On their return from the third excursion, Scott and Irwin mounted the ladder to get into the space craft. They left the Rover and other equipment outside, and while looking at them Scott thought that how these things and their footprints might continue to stay behind them on the moon forever, as the vacuum of the “lifeless realm” knew only “negligible decay”. They thought of the new US programme to send space ships to other planets like Mars after discontinuing the moon visits which made them realize that perhaps that was the last visit to the moon and thus their lunar machines, products of human workmanship that bore historical interest, might remain on the moon uninterrupted for ages and ages.
From the ladder Scott viewed the earth which appeared to be a bright sphere in the dark space. It was “so blue, so beautiful, so beloved” but in the danger of facing environmental problems and shortage of food and energy. He and other spacemen believed that space exploration might help humanity to discover newer and better resources.
They were proud as they had completed their program but along with it they were concerned about the fate of the earth and its inhabitants. They thought to include few more items in the things they were leaving behind them on the moon. They presume that those all things would be an epitome of their age in the ongoing human life. They thought that in the coming ages the astronauts belong from other parts of the world might find their leftovers, their track and their machinery. They left there a plate of aluminum which bore a picture of the two hemispheres of earth, engraving of the name of space craft and list of the crew and the date of their task. They left all those things to make the future visitors on the moon understand, by the foot prints and the devices, that what type of beings they were and what were their original whereabouts. They also left a falcon feather and a four-leaf clover to represent fauna and flora respectively on earth.
They also placed in a hollow in the moon dust a figure of a man in space suit and another metal plate with the name of the fourteen Russian and American spacemen who had participated and given their lives in space exploration. Then they placed the Holy Bible in the hollow. Scott has assigned historical importance to the objects and equipment left behind on the moon.
They had finished there task and were ecstatic and exhausted. Their scientific expedition reached the end with a great success. They presented a summary about their mission and its accomplishments and finally the group of astronauts dispersed.
Two years later, working in the Lyndon B. Johnson Space Centre near Houston, Scott thought of his three day stay on the moon. He remembered everything and could recall it bit by bit but it was amazing for him rather unbelievable that he had really trodden on the moon.
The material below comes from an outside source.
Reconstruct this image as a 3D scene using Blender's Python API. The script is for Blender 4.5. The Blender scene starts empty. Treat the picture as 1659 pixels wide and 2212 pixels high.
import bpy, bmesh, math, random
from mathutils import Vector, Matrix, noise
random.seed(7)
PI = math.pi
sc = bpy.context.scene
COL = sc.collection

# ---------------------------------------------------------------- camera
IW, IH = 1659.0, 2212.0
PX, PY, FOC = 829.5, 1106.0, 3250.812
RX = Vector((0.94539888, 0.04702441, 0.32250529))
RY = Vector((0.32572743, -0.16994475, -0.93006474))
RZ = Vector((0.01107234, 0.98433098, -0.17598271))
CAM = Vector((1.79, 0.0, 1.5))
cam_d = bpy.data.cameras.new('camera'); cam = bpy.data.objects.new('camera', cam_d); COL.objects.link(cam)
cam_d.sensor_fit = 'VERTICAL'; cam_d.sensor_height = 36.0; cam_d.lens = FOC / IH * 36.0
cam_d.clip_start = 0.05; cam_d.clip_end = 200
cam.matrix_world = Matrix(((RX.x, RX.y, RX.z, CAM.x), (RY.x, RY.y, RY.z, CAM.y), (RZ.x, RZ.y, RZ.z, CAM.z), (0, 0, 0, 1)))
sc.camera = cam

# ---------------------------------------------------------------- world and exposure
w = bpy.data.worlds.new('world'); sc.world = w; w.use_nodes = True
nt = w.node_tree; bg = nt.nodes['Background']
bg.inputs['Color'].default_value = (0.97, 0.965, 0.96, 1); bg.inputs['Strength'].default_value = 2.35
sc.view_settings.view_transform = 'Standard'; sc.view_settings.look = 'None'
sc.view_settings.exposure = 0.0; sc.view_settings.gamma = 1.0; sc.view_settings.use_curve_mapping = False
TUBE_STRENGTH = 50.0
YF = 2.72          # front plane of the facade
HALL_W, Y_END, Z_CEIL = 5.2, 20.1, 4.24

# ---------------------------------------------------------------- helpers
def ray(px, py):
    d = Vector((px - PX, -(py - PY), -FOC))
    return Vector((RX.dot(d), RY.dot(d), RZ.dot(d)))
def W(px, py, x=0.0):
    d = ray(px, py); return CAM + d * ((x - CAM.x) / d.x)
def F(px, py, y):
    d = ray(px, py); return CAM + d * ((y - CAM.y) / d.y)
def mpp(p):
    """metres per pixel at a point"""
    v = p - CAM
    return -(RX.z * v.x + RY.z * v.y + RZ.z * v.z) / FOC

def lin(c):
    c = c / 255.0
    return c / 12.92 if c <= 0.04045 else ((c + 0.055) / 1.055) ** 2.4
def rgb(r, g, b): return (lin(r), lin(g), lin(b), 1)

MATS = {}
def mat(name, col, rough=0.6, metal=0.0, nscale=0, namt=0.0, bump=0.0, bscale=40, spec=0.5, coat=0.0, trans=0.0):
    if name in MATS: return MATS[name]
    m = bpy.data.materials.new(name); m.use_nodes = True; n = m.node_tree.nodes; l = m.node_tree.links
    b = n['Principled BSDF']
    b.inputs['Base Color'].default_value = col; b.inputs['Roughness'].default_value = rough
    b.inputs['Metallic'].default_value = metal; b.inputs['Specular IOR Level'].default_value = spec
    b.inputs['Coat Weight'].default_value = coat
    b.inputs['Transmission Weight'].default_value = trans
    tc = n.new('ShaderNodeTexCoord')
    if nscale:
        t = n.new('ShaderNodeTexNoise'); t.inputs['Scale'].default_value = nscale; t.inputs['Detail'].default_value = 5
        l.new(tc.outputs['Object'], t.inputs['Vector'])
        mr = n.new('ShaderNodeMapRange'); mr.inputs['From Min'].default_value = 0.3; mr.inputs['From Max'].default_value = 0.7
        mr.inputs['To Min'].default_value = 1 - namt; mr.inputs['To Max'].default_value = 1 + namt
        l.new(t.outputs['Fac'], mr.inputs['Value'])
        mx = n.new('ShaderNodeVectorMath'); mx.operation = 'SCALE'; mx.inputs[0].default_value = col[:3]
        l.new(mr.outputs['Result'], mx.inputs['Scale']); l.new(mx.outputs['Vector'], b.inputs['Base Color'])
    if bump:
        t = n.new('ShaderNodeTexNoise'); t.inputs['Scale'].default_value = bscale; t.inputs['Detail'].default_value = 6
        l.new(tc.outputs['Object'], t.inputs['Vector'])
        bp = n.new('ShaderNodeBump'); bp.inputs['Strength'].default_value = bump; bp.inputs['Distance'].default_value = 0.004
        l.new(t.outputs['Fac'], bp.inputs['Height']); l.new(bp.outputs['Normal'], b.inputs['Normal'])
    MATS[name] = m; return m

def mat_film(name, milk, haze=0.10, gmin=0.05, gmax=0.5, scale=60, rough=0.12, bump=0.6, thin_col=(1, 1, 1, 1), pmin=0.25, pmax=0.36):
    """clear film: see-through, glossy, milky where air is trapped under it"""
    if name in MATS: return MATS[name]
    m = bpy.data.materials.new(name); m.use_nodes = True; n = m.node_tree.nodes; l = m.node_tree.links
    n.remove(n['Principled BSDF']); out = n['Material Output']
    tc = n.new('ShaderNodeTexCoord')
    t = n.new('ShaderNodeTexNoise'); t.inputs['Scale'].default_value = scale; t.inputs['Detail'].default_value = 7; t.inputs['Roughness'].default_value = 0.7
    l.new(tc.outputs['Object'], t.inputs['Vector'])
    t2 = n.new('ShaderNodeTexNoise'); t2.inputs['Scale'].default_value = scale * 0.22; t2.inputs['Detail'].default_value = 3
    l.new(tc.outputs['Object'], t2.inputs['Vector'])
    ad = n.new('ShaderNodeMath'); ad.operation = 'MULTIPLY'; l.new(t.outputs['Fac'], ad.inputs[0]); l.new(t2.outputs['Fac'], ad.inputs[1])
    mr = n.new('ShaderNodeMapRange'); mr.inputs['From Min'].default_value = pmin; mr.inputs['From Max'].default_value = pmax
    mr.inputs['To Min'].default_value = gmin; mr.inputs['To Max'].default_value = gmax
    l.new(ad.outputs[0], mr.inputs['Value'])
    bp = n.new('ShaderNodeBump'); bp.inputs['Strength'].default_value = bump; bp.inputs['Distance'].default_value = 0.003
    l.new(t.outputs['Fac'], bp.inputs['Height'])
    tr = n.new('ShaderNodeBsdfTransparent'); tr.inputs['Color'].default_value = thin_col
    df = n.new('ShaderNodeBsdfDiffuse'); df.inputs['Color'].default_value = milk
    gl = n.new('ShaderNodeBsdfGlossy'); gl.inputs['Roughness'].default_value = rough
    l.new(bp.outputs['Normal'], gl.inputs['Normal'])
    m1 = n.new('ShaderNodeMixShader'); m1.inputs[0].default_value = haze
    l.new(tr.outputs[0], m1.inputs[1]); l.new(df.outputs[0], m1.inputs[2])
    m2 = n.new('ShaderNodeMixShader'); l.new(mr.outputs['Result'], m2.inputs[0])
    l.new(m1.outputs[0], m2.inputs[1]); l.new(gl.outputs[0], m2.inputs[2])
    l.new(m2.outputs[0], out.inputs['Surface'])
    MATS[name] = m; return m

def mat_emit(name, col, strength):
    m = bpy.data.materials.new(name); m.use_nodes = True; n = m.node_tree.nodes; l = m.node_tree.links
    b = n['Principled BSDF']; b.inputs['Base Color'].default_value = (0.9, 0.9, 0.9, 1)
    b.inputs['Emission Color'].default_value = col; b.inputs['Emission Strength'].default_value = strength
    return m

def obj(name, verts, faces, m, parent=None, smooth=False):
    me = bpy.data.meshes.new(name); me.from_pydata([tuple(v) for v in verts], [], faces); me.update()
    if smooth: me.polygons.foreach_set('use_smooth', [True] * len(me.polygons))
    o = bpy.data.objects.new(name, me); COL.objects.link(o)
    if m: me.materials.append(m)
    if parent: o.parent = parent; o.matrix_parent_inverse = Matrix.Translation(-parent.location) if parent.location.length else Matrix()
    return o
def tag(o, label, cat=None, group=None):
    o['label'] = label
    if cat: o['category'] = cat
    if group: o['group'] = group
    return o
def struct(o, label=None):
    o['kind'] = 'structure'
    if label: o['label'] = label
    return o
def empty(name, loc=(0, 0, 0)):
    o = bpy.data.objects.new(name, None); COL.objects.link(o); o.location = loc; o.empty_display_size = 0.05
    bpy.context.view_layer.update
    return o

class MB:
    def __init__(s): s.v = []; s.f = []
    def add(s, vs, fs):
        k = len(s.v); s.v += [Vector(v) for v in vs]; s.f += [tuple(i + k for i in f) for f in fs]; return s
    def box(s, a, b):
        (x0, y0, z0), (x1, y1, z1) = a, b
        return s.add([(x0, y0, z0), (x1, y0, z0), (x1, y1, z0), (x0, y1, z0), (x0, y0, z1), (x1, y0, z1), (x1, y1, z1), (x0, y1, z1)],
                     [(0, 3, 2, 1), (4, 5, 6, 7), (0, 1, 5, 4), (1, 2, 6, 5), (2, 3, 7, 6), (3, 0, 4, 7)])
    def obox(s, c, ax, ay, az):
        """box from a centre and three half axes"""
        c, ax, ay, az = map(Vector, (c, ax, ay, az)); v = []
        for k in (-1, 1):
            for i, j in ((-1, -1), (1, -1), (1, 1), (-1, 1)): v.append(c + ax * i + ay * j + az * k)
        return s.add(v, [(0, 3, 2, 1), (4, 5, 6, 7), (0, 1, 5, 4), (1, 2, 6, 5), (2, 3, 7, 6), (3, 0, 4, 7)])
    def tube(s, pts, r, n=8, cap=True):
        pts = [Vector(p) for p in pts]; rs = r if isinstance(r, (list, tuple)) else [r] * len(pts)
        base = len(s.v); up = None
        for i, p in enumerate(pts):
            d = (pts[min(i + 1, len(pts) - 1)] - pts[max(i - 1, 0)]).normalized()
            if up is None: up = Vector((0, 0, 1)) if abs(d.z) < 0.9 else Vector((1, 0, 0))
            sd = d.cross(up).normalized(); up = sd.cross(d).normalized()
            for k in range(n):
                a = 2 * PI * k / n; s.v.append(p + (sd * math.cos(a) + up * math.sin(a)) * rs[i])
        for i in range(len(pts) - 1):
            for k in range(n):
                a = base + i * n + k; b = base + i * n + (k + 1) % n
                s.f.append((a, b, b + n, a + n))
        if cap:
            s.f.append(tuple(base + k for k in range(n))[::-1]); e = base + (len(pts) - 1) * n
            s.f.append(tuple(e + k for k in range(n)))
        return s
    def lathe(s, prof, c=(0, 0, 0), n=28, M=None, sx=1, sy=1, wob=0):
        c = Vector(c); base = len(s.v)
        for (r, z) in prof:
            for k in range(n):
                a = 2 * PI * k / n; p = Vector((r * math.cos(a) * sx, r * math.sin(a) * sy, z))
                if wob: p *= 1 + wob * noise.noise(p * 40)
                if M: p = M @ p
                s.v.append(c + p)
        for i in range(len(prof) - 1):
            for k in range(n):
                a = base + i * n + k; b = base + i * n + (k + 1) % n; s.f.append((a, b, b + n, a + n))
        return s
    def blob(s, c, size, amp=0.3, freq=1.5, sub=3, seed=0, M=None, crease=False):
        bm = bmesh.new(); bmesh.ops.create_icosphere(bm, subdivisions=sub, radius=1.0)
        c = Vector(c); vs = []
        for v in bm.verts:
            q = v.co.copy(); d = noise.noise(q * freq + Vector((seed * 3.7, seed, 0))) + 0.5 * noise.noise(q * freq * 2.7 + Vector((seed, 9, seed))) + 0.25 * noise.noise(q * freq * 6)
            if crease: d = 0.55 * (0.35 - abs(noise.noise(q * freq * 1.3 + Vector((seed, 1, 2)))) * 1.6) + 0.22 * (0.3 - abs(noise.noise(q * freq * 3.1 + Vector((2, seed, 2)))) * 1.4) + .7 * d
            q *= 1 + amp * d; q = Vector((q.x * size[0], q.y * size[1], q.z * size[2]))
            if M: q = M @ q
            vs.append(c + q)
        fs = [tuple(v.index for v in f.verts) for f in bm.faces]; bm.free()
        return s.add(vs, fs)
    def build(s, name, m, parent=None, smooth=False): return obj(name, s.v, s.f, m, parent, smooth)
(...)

Now and then, while walking or driving along a Texas road in the US on an autumn night, Scott looks at the moon that appears “bright and proud over the clouds”. He notices the largest circular splotch on the silvery moon, Mare Imbrium- the big crater, which reminds him of the time when he landed on to its edge. He feels that he may not return to the moon ever on which his thoughts get filled with a rush of reminiscence as he misses the moon which had become a home-like place. Whenever he looks towards the moon he views something brilliant instead of void and unfriendly on which man stepped into a never ending limit.